◆ **What is being asked**
Every record must be transcribed in its entirety, apart from the images, which are to be omitted.

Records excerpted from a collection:
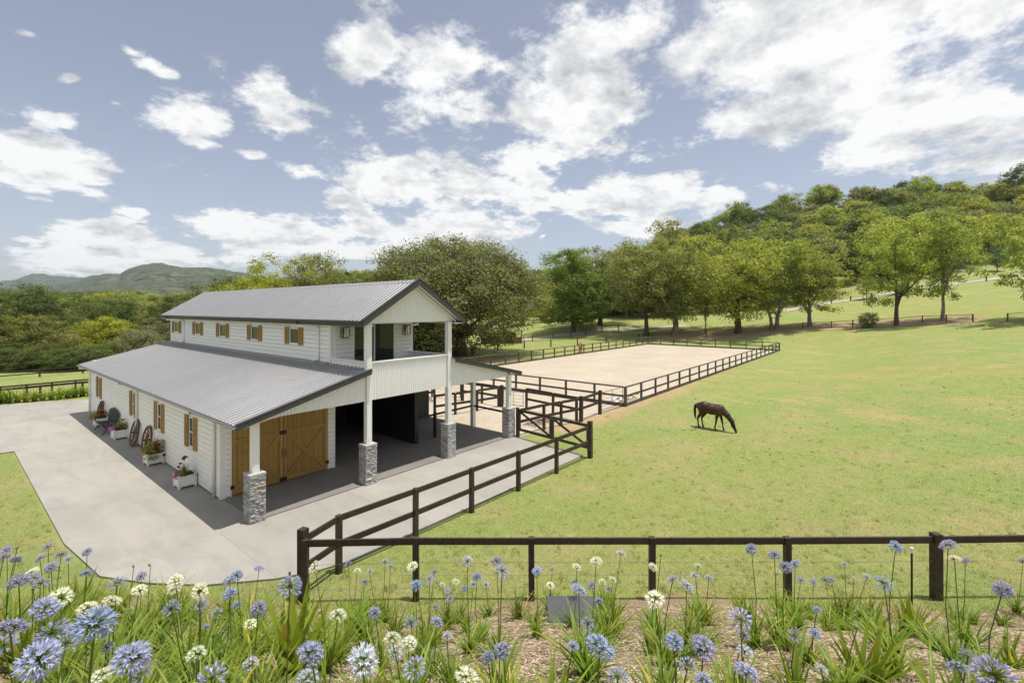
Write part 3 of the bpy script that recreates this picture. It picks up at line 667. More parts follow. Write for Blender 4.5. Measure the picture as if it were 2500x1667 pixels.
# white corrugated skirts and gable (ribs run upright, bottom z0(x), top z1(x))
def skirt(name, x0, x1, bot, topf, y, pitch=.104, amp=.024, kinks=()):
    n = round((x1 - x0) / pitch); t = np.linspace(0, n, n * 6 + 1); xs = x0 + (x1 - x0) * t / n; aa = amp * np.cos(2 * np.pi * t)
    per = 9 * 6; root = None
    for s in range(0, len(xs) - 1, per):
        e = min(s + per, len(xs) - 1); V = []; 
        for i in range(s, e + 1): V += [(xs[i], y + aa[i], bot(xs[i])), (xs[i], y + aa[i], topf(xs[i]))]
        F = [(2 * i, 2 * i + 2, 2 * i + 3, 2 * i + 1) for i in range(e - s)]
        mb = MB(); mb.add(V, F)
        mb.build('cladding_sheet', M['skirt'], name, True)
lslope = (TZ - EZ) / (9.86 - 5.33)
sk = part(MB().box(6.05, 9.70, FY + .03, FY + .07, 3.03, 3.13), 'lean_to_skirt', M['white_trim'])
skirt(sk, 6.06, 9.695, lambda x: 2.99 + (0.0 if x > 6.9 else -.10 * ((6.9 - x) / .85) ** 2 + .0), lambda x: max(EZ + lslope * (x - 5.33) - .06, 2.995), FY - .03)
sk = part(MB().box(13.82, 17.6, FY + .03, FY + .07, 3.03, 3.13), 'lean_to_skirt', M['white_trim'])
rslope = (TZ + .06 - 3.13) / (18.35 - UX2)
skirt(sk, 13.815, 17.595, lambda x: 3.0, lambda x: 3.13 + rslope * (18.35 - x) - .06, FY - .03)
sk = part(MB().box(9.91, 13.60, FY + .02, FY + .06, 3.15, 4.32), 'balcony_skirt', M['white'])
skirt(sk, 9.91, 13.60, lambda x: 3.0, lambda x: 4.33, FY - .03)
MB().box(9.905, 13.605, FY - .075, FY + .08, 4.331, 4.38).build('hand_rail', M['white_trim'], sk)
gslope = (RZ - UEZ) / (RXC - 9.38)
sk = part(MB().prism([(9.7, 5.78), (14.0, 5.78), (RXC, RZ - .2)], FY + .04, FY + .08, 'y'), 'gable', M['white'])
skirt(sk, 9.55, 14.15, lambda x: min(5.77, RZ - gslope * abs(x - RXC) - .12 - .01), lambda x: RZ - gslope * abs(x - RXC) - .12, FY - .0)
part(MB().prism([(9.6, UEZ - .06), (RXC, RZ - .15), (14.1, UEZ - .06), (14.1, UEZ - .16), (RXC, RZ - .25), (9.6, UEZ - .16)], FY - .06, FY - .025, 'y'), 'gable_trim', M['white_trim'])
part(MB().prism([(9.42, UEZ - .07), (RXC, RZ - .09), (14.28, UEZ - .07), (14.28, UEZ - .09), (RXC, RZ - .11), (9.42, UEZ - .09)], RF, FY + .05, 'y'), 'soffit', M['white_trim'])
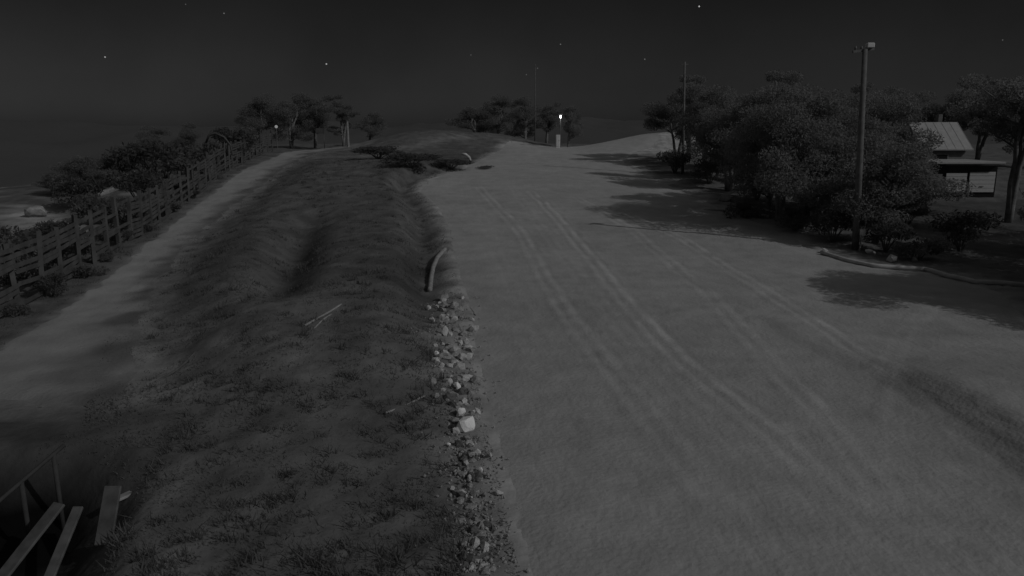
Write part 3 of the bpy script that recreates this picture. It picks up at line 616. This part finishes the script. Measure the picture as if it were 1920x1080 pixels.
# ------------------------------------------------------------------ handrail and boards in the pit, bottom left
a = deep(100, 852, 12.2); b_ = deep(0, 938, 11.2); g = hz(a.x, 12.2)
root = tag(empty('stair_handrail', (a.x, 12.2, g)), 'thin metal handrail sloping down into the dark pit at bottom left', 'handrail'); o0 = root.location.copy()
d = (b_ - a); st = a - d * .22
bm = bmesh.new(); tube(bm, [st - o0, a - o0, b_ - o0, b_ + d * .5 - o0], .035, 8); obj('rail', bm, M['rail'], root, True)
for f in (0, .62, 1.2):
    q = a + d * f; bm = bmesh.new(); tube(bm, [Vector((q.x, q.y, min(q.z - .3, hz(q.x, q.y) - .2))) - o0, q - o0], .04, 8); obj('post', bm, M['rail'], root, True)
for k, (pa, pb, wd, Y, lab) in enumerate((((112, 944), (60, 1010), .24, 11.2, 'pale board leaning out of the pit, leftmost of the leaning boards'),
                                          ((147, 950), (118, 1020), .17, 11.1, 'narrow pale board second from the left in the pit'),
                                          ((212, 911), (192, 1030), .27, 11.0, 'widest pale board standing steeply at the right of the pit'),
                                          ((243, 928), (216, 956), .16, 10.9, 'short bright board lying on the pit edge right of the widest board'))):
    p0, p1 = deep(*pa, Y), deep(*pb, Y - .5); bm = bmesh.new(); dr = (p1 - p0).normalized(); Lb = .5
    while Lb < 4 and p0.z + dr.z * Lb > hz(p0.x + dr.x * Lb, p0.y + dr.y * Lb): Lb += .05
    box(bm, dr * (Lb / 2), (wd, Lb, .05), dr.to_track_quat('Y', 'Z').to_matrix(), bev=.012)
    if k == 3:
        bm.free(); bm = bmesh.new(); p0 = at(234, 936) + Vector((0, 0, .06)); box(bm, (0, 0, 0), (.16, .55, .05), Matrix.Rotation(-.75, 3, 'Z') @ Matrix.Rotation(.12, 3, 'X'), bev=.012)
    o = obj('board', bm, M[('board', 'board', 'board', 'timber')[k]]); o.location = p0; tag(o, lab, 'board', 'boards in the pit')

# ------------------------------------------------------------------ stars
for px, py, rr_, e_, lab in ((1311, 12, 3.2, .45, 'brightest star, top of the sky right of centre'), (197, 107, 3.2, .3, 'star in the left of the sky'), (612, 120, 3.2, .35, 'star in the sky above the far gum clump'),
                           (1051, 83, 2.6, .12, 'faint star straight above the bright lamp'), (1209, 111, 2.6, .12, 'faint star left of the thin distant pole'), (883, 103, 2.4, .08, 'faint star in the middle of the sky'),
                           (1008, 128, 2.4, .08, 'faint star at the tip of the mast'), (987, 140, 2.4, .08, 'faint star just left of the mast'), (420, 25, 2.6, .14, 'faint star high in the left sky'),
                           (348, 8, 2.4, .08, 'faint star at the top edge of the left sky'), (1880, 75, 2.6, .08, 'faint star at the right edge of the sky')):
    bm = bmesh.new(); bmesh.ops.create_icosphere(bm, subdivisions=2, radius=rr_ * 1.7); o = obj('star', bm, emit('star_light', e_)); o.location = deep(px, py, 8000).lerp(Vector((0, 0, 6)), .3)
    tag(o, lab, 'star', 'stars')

◆ **Reply to the task**
Write part 3 of the bpy script that recreates this picture. It picks up at line 667. More parts follow. Write for Blender 4.5. Measure the picture as if it were 2500x1667 pixels.
# white corrugated skirts and gable (ribs run upright, bottom z0(x), top z1(x))
def skirt(name, x0, x1, bot, topf, y, pitch=.104, amp=.024, kinks=()):
    n = round((x1 - x0) / pitch); t = np.linspace(0, n, n * 6 + 1); xs = x0 + (x1 - x0) * t / n; aa = amp * np.cos(2 * np.pi * t)
    per = 9 * 6; root = None
    for s in range(0, len(xs) - 1, per):
        e = min(s + per, len(xs) - 1); V = []; 
        for i in range(s, e + 1): V += [(xs[i], y + aa[i], bot(xs[i])), (xs[i], y + aa[i], topf(xs[i]))]
        F = [(2 * i, 2 * i + 2, 2 * i + 3, 2 * i + 1) for i in range(e - s)]
        mb = MB(); mb.add(V, F)
        mb.build('cladding_sheet', M['skirt'], name, True)
lslope = (TZ - EZ) / (9.86 - 5.33)
sk = part(MB().box(6.05, 9.70, FY + .03, FY + .07, 3.03, 3.13), 'lean_to_skirt', M['white_trim'])
skirt(sk, 6.06, 9.695, lambda x: 2.99 + (0.0 if x > 6.9 else -.10 * ((6.9 - x) / .85) ** 2 + .0), lambda x: max(EZ + lslope * (x - 5.33) - .06, 2.995), FY - .03)
sk = part(MB().box(13.82, 17.6, FY + .03, FY + .07, 3.03, 3.13), 'lean_to_skirt', M['white_trim'])
rslope = (TZ + .06 - 3.13) / (18.35 - UX2)
skirt(sk, 13.815, 17.595, lambda x: 3.0, lambda x: 3.13 + rslope * (18.35 - x) - .06, FY - .03)
sk = part(MB().box(9.91, 13.60, FY + .02, FY + .06, 3.15, 4.32), 'balcony_skirt', M['white'])
skirt(sk, 9.91, 13.60, lambda x: 3.0, lambda x: 4.33, FY - .03)
MB().box(9.905, 13.605, FY - .075, FY + .08, 4.331, 4.38).build('hand_rail', M['white_trim'], sk)
gslope = (RZ - UEZ) / (RXC - 9.38)
sk = part(MB().prism([(9.7, 5.78), (14.0, 5.78), (RXC, RZ - .2)], FY + .04, FY + .08, 'y'), 'gable', M['white'])
skirt(sk, 9.55, 14.15, lambda x: min(5.77, RZ - gslope * abs(x - RXC) - .12 - .01), lambda x: RZ - gslope * abs(x - RXC) - .12, FY - .0)
part(MB().prism([(9.6, UEZ - .06), (RXC, RZ - .15), (14.1, UEZ - .06), (14.1, UEZ - .16), (RXC, RZ - .25), (9.6, UEZ - .16)], FY - .06, FY - .025, 'y'), 'gable_trim', M['white_trim'])
part(MB().prism([(9.42, UEZ - .07), (RXC, RZ - .09), (14.28, UEZ - .07), (14.28, UEZ - .09), (RXC, RZ - .11), (9.42, UEZ - .09)], RF, FY + .05, 'y'), 'soffit', M['white_trim'])
Write part 3 of the bpy script that recreates this picture. It picks up at line 616. This part finishes the script. Measure the picture as if it were 1920x1080 pixels.
# ------------------------------------------------------------------ handrail and boards in the pit, bottom left
a = deep(100, 852, 12.2); b_ = deep(0, 938, 11.2); g = hz(a.x, 12.2)
root = tag(empty('stair_handrail', (a.x, 12.2, g)), 'thin metal handrail sloping down into the dark pit at bottom left', 'handrail'); o0 = root.location.copy()
d = (b_ - a); st = a - d * .22
bm = bmesh.new(); tube(bm, [st - o0, a - o0, b_ - o0, b_ + d * .5 - o0], .035, 8); obj('rail', bm, M['rail'], root, True)
for f in (0, .62, 1.2):
    q = a + d * f; bm = bmesh.new(); tube(bm, [Vector((q.x, q.y, min(q.z - .3, hz(q.x, q.y) - .2))) - o0, q - o0], .04, 8); obj('post', bm, M['rail'], root, True)
for k, (pa, pb, wd, Y, lab) in enumerate((((112, 944), (60, 1010), .24, 11.2, 'pale board leaning out of the pit, leftmost of the leaning boards'),
                                          ((147, 950), (118, 1020), .17, 11.1, 'narrow pale board second from the left in the pit'),
                                          ((212, 911), (192, 1030), .27, 11.0, 'widest pale board standing steeply at the right of the pit'),
                                          ((243, 928), (216, 956), .16, 10.9, 'short bright board lying on the pit edge right of the widest board'))):
    p0, p1 = deep(*pa, Y), deep(*pb, Y - .5); bm = bmesh.new(); dr = (p1 - p0).normalized(); Lb = .5
    while Lb < 4 and p0.z + dr.z * Lb > hz(p0.x + dr.x * Lb, p0.y + dr.y * Lb): Lb += .05
    box(bm, dr * (Lb / 2), (wd, Lb, .05), dr.to_track_quat('Y', 'Z').to_matrix(), bev=.012)
    if k == 3:
        bm.free(); bm = bmesh.new(); p0 = at(234, 936) + Vector((0, 0, .06)); box(bm, (0, 0, 0), (.16, .55, .05), Matrix.Rotation(-.75, 3, 'Z') @ Matrix.Rotation(.12, 3, 'X'), bev=.012)
    o = obj('board', bm, M[('board', 'board', 'board', 'timber')[k]]); o.location = p0; tag(o, lab, 'board', 'boards in the pit')

# ------------------------------------------------------------------ stars
for px, py, rr_, e_, lab in ((1311, 12, 3.2, .45, 'brightest star, top of the sky right of centre'), (197, 107, 3.2, .3, 'star in the left of the sky'), (612, 120, 3.2, .35, 'star in the sky above the far gum clump'),
                           (1051, 83, 2.6, .12, 'faint star straight above the bright lamp'), (1209, 111, 2.6, .12, 'faint star left of the thin distant pole'), (883, 103, 2.4, .08, 'faint star in the middle of the sky'),
                           (1008, 128, 2.4, .08, 'faint star at the tip of the mast'), (987, 140, 2.4, .08, 'faint star just left of the mast'), (420, 25, 2.6, .14, 'faint star high in the left sky'),
                           (348, 8, 2.4, .08, 'faint star at the top edge of the left sky'), (1880, 75, 2.6, .08, 'faint star at the right edge of the sky')):
    bm = bmesh.new(); bmesh.ops.create_icosphere(bm, subdivisions=2, radius=rr_ * 1.7); o = obj('star', bm, emit('star_light', e_)); o.location = deep(px, py, 8000).lerp(Vector((0, 0, 6)), .3)
    tag(o, lab, 'star', 'stars')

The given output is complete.